__Set task__. Go through the listing and copy every line word for word.
........
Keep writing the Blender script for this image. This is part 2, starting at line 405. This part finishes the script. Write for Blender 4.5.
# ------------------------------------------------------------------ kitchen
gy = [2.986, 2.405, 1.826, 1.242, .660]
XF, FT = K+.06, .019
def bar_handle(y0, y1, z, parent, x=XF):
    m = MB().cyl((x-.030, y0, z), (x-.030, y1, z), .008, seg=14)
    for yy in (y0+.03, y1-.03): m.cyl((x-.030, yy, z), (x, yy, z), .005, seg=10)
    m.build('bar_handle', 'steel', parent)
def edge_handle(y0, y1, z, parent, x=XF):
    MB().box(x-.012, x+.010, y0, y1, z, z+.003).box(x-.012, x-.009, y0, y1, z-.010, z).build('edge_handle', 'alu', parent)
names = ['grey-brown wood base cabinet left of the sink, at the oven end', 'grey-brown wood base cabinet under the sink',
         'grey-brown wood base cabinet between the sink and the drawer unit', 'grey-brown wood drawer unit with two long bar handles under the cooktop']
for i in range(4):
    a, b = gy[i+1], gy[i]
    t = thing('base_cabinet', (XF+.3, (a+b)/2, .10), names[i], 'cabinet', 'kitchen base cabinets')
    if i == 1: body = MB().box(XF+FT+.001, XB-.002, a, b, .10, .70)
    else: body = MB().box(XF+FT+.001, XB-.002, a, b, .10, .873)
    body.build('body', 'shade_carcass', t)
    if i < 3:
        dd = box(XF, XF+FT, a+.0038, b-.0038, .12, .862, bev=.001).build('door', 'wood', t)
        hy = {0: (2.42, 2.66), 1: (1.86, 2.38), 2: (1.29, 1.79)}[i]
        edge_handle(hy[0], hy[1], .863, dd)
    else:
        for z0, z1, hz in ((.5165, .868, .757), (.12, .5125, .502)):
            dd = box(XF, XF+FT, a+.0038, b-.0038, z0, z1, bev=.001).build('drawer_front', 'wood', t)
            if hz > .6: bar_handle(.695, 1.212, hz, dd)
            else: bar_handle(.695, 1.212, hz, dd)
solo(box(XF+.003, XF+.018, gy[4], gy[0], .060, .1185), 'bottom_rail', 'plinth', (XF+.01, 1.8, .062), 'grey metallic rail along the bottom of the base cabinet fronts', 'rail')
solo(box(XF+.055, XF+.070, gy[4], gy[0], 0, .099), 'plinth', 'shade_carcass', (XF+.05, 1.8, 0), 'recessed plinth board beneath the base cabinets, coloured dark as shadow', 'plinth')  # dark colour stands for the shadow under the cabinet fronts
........
__Exercise answer__.
Keep writing the Blender script for this image. This is part 2, starting at line 405. This part finishes the script. Write for Blender 4.5.
# ------------------------------------------------------------------ kitchen
gy = [2.986, 2.405, 1.826, 1.242, .660]
XF, FT = K+.06, .019
def bar_handle(y0, y1, z, parent, x=XF):
    m = MB().cyl((x-.030, y0, z), (x-.030, y1, z), .008, seg=14)
    for yy in (y0+.03, y1-.03): m.cyl((x-.030, yy, z), (x, yy, z), .005, seg=10)
    m.build('bar_handle', 'steel', parent)
def edge_handle(y0, y1, z, parent, x=XF):
    MB().box(x-.012, x+.010, y0, y1, z, z+.003).box(x-.012, x-.009, y0, y1, z-.010, z).build('edge_handle', 'alu', parent)
names = ['grey-brown wood base cabinet left of the sink, at the oven end', 'grey-brown wood base cabinet under the sink',
         'grey-brown wood base cabinet between the sink and the drawer unit', 'grey-brown wood drawer unit with two long bar handles under the cooktop']
for i in range(4):
    a, b = gy[i+1], gy[i]
    t = thing('base_cabinet', (XF+.3, (a+b)/2, .10), names[i], 'cabinet', 'kitchen base cabinets')
    if i == 1: body = MB().box(XF+FT+.001, XB-.002, a, b, .10, .70)
    else: body = MB().box(XF+FT+.001, XB-.002, a, b, .10, .873)
    body.build('body', 'shade_carcass', t)
    if i < 3:
        dd = box(XF, XF+FT, a+.0038, b-.0038, .12, .862, bev=.001).build('door', 'wood', t)
        hy = {0: (2.42, 2.66), 1: (1.86, 2.38), 2: (1.29, 1.79)}[i]
        edge_handle(hy[0], hy[1], .863, dd)
    else:
        for z0, z1, hz in ((.5165, .868, .757), (.12, .5125, .502)):
            dd = box(XF, XF+FT, a+.0038, b-.0038, z0, z1, bev=.001).build('drawer_front', 'wood', t)
            if hz > .6: bar_handle(.695, 1.212, hz, dd)
            else: bar_handle(.695, 1.212, hz, dd)
solo(box(XF+.003, XF+.018, gy[4], gy[0], .060, .1185), 'bottom_rail', 'plinth', (XF+.01, 1.8, .062), 'grey metallic rail along the bottom of the base cabinet fronts', 'rail')
solo(box(XF+.055, XF+.070, gy[4], gy[0], 0, .099), 'plinth', 'shade_carcass', (XF+.05, 1.8, 0), 'recessed plinth board beneath the base cabinets, coloured dark as shadow', 'plinth')  # dark colour stands for the shadow under the cabinet fronts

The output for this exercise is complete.